Ataklı'nın "Yeni bir 'Allahın lütfu' olayıyla karşı karşıyayız" başlıklı yazısı şöyle:
Yeni bir “Allahın lütfu” olayıyla karşı karşıyayız Önce hatırlatmasını yapayım. Cumhurbaşkanı Tayyip Erdoğan 15 Temmuz 2016 gecesi İstanbul'da Atatürk Havalimanı'nda ortaya çıktığında “Bu Allah'ın bize lütfu” demişti. O gecenin kargaşasında elbette öncelikle akıllara kazınmadı bu cümle. Ama daha sonra ister istemez tartışıldı.
Tartışıldı tartışılmasına da iktidarın iletişim konusundaki baskısı o kadar büyük ki, ayrıca bu konuları konuşmak da adeta suç sayılır hale geldi ki bu tartışmalar da gürültüye gitti. Erdoğan o gece tam olarak şöyle demişti; “Biz canımızla, kefenimizle bu yola çıkmışız.
Eninde sonunda şu anda bu çıkış, bu hareket Allah'ın büyük bir lütfu. Bu tertemiz olması gereken TSK'nın temizlenmesine vesile olacak bir harekettir.” Erdoğan iki yıl sonra 15 Temmuz şenlikleri sırasında da bu sözlerini hatırlatacak biçimde aynen şu açıklamayı yapmıştı; “15 Temmuz da, sonuçları itibariyle ülkemiz, milletimiz ve geleceğimiz için hayırlara vesile oldu.”
Bu sözlerin anlamı açıktır. İktidar kamuoyuna darbe olarak sunulan bu durumdan aslında son derece mutlu ve memnundu. Çünkü bu sayede iktidarının önündeki tüm engelleri temizleme şansı bulmuştu. Daha da önemlisi bir anda kahramanlaşarak kamuoyunda aşağı doğru giden desteğini de yukarı çevirmeyi başarmıştı. İstanbul'daki 5.8'lik depremden sonra da böyle bir hava oluşturulma çabası başladı.
İktidar depremi sanki “Allah'ın bir lütfu” gibi kabul ediyor sanki. Aslında tüm iktidar dönemini boşa harcamış olmasına rağmen, devlet gücünü sonuna kadar kullanan iktidar bir anda sanki İstanbul'un kurtarıcısı gibi ortaya çıktı. İktidarın deprem anında hiçbir hazırlığı olmadığı, İstanbul'a konan mülki amirlerin çapsızlığı ile ortaya çıkmıştı.

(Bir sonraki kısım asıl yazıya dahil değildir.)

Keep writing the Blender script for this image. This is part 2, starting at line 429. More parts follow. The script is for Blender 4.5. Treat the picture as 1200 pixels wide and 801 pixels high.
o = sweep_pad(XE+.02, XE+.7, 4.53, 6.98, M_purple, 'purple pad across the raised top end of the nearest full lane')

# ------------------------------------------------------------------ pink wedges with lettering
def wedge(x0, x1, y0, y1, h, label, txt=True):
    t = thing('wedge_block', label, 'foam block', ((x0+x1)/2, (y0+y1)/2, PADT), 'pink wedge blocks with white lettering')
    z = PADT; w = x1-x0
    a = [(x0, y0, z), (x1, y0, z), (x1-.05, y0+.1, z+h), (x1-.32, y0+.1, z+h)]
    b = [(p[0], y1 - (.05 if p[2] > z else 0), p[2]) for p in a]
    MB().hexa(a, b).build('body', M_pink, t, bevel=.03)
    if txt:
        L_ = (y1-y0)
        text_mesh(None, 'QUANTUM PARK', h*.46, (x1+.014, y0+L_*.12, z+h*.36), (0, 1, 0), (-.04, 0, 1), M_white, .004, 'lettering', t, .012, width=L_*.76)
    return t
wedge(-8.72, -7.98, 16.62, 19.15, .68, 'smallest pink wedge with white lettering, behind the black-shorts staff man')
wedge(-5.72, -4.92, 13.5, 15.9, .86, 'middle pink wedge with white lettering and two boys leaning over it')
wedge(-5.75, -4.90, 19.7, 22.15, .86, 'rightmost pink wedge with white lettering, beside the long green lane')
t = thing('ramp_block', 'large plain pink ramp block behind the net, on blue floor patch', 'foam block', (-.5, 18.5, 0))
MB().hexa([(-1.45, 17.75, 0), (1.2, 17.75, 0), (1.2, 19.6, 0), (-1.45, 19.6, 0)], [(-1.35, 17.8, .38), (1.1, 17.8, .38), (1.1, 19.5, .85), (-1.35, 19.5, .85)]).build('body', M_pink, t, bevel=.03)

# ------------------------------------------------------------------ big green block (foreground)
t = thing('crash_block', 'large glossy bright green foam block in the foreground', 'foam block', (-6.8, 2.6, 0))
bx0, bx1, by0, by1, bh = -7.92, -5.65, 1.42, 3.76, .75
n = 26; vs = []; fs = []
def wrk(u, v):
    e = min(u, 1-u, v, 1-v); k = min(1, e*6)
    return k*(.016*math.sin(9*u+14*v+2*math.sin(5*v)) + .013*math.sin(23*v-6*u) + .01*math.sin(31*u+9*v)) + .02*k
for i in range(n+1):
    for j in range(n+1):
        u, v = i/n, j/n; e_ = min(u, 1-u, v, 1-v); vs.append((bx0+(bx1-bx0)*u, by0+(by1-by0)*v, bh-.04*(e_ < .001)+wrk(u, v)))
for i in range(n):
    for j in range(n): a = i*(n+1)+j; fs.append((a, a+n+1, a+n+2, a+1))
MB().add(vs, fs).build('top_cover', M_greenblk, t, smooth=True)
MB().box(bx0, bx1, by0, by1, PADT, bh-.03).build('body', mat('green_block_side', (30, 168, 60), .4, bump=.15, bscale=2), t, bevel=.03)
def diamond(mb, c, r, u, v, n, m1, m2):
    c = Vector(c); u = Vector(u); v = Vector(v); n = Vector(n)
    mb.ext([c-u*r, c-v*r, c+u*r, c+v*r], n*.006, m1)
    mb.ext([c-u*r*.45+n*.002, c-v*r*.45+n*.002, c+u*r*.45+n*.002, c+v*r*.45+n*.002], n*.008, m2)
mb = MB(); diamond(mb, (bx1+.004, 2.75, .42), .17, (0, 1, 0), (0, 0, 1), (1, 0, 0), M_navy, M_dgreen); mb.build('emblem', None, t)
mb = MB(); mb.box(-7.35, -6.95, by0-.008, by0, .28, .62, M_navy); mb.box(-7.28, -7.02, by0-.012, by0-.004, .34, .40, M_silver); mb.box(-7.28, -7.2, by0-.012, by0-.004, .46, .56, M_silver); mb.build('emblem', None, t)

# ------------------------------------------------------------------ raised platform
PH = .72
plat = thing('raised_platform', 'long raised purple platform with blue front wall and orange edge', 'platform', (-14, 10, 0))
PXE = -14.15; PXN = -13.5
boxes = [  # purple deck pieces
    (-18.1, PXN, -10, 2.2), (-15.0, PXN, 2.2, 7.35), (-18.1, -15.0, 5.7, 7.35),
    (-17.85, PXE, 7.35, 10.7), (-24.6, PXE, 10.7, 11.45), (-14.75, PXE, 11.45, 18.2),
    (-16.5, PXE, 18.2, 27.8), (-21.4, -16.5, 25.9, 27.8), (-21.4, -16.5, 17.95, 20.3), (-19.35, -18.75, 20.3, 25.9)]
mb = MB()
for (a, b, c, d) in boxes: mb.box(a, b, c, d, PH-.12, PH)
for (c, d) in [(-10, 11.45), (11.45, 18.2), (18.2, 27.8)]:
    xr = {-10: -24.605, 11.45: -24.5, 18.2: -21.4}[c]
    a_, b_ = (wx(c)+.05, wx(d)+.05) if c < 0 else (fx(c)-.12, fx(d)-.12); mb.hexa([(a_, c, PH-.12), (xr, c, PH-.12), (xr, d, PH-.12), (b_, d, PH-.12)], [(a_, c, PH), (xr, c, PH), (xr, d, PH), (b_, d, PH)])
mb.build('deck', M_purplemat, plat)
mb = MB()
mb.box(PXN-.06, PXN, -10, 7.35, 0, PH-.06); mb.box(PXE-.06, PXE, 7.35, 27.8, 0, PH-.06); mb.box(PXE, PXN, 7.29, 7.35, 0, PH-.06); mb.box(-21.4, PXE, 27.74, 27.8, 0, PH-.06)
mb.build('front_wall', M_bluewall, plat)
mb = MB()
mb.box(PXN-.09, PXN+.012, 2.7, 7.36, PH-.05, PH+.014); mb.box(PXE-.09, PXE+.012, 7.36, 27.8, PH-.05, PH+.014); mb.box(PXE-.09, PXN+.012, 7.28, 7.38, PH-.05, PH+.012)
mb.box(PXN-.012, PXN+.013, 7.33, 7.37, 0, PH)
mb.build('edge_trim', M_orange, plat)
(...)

Ne yapacaklarını bilemeyen devlet görevlileri halkı paniğe sürükleyecek tutum ve kararlarıyla bir anda kaos yaratmışlardı. Ancak Ankara bir anda “Ne yapıyorsunuz, bu Allah'ın bize bir lütfu bunu çok iyi değerlendirmek gerek” diye harekete geçti. Cumhurbaşkanı sanki Kandilli Rasathane müdürü gibi teknik bilgiler verirken, Cumhurbaşkanı Yardımcısı yanına bazı bakanları alarak İstanbul'a çıkarma yaptı.
Ardı ardına büyük toplantılar yapılmaya, yandaş yalaka medya aracılığı ile bu toplantılar sanki çok önemli bir şey yapılıyormuş gibi duyurulmaya başlandı. “Allah'ın lütfuna” sıkı sıkı sarılan iktidarın atanmış adamları depremin hiçbir hasara ve sıkıntıya yol açmamış olmasının da rahatlığı ile çok büyük işler yapılmış havasına bürünüverdiler. Şimdi sanki bütün tedbirler alınmış, halk bilgilendirilmiş, hazırlıklar tamamlanmış gibi yapılıyor. İnşallah biraz hasar verici deprem olmaz. Çünkü yan yana dizilen zevatın yüz ifadelerine bakınca insan pek umutlanamıyor.